Friday, February 15, 2008

Bush - 1. Peoples Republic of Boulder - 0

Hey peeps - can I have a hearty BWA-HA-HA-HA for the Peoples Republic of Boulder? They've been "inundated with calls and emails" since news of their silliness hit the wires - "most of them negative"! Let's see Berkeley. Toledo. And now Boulder. Sweet.

A move to draft a Boulder City Council resolution supporting the impeachment of President Bush and Vice President Dick Cheney likely won't get enough support to get off the ground Tuesday.

A canvass of the City Council shows there aren't likely to be the five votes required to draft, debate and eventually hold a vote on the measure as activists have requested.

City Councilman Macon Cowles last week told his colleagues that he plans to ask for a vote Tuesday on whether to move forward with an impeachment resolution. For the past several weeks, supporters of such a move have been speaking at City Council meetings and handing out "Impeach" pins.


Cowles said the activists deserve to know whether the council will act on their resolution. But Cowles said he won't support it, although he agrees with the sentiments it expresses.

"It's a straight-up impeachment resolution, much like Congress can and probably should have begun investigating several years ago," he said. "I am not interested in engaging in purely symbolic acts. ... We obviously lack the power to act on any of the constitutional violations of the current administration."

The activists said they had support from four of the nine members of the City Council to carry the resolution forward, but at least two of the four -- Cowles and Susan Osborne -- expressed reservations Thursday.

And other members have expressed outright opposition.

"This is not something I want us to spend time on," Mayor Shaun McGrath said.
Osborne said she's trying to reach out to the people supporting the impeachment resolution to see if they'd be amenable to re-framing the debate. It would make more sense, she said, to discuss a resolution outlining the impact of the war in Iraq on budgets of state and local governments.

"There's plenty that does bear on local government, and I'd like to focus on that," she said.

But supporters said they want the focus to stay on impeachment.

Bruce Robinson, (he's not afraid to toot his own horn, he's a Macon Cowles booster, he's Green! and he's a believer in Saturnalia) one of the effort's organizers, said the City Council doesn't have to conclude that Bush administration officials should actually be kicked out -- they're just asking local elected officials to endorse holding impeachment hearings.


"If the council wanted to do something to say that the Bush administration has really had a bad effect on our city and we don't like it, that's fine, but it's kind of a separate issue," Robinson said.


Nancy Sullo, (She's an artist! Muy preciosa!) another impeachment backer, agreed.

"It seems like they can choose to do it or they can choose not to do it," she said. "But to replace it with something different doesn't make sense."

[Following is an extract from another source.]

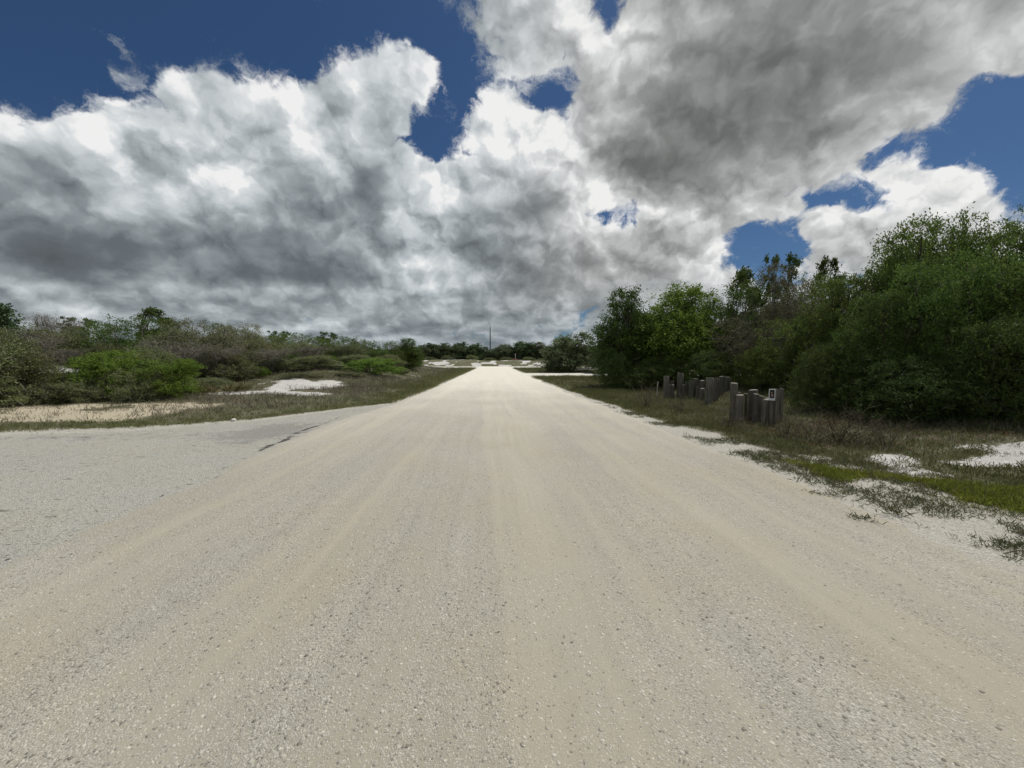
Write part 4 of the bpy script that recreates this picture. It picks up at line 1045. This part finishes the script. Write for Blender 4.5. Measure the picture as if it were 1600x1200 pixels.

Cowles and Osborne said they've been inundated with calls and e-mails from across the country -- many of them negative -- since news accounts of the impeachment proposal were published.

The proposal also reached the Republican National Committee in Washington, D.C. Paul Lindsay, a spokesman for the group, said he thinks the city would be better off staying local.

"Rather than pursue futile and unproductive partisan political measures, officials in Boulder would be better served by addressing the local needs that the city's residents elected them to accomplish," he said.